Tulsa Cruise Past Kansas City in Home Opener

TU Men’s Soccer Wins 4-1

After a mixed bag of performances in Wisconsin last week, the 16th-ranked Golden Hurricane men returned to the fortress and proved themselves thoroughly superior to the University of Missouri-Kansas City (UMKC) in their first competitive home match of the season. While the 4-1 score line ultimately flattered Kansas City, the visitors made things difficult in the opening 20 minutes. Tulsa goalkeeper Alex Lopez was allowed plenty of time on the ball, but the well-organized defensive shape of Kansas City was effective in stifling Tulsa’s attempts to build out from the back. Lopez and Fazio often resorted to long balls out to the fullbacks as creative space in the center of midfield was hard to come by. The bright spot of the game’s rugged, uneventful opening period was the performance of Dutch freshman center back Wes Bottenburg. He was efficient on the ball and calmly dealt with the speed and skill of Kansas City’s talented forward down the left end. Bottenburg appears to have filled the void left in the back line by Till Zinnhardt’s transfer to North Carolina.

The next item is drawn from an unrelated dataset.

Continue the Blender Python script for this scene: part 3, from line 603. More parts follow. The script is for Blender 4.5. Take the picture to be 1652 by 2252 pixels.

The breakthrough came from a well-worked corner which caught the defense slacking. Set piece specialist Tom Protzek was alert to the run of junior transfer Sergio Baena. This led to Baena arriving unmarked from the edge of the box and playing a first-time ball to Malik Henry-Scott who tapped it in opening the scoring for the night, and his account for the 2022 season. Though not scored from open play, the goal sprang the game into life as Tulsa began to string positive passes together through the midfield and construct attacks with real menace. The midfield trio of Alvaro Torrijos, Sach and Baena found more pockets of space and took control of the game. The front three began to link up effectively with each other as one dropped in to hold the ball up and the other two made runs past him.

While the chances from open play were now flowing, it was another perfectly executed corner that doubled the hosts’ lead in the 34th minute. A deep cross found the head of Alex Meinhard who directed the ball back across the face of the goal where it fell on a platter for senior forward Thomas Wells to finish off. With the Roos’ defense on the ropes, the Golden Hurricane struck again just five minutes later. The move started with Luke Jeffus winning the ball back at his own endline and picking out Wells, who carried it from the halfway line to the edge of the box where he teed up Takayoshi Wyatt, whose first touch was perfectly weighted and finish coolly slotted past the keeper to make it three. This sent Kansas City into the break without a shred of momentum and a mountain to climb.

If there was any hope among the most loyal Kansas City fans that a miracle in Tulsa might be in store for the second half, it was swiftly put to bed thanks to a sequence of howlers from the Roos’ goalkeeper, Cooper Clarke. With a free kick in their own half, the trailing side played it back to Clarke who passed it straight to the feet of Henry Sach. The senior midfielder slid it through to Henry-Scott, who was lucky to net a second as the panicked keeper failed to keep the shot out despite getting a hand to it.

The Roos pulled a goal back at the hour mark, but it was only conciliatory as it was very much against the run of play and the game had long been buried. Kansas City continued to bleed out chances to the Golden Hurricane as time wore on and were fortunate not to concede seven or eight by the end.

Though not on the scoresheet, the standout performer of the evening was Sergio Baena. Between his pinpoint passing, graceful movement with the ball and relentless work rate, the Spaniard was simply operating at a different frequency from everyone else on the field.

It wasn’t a flawless 90 minutes, but the Tulsa men were more than deserving of the win upon their return to competitive football at home. Next up is a Labor Day clash with cross-town rivals Oral Roberts University.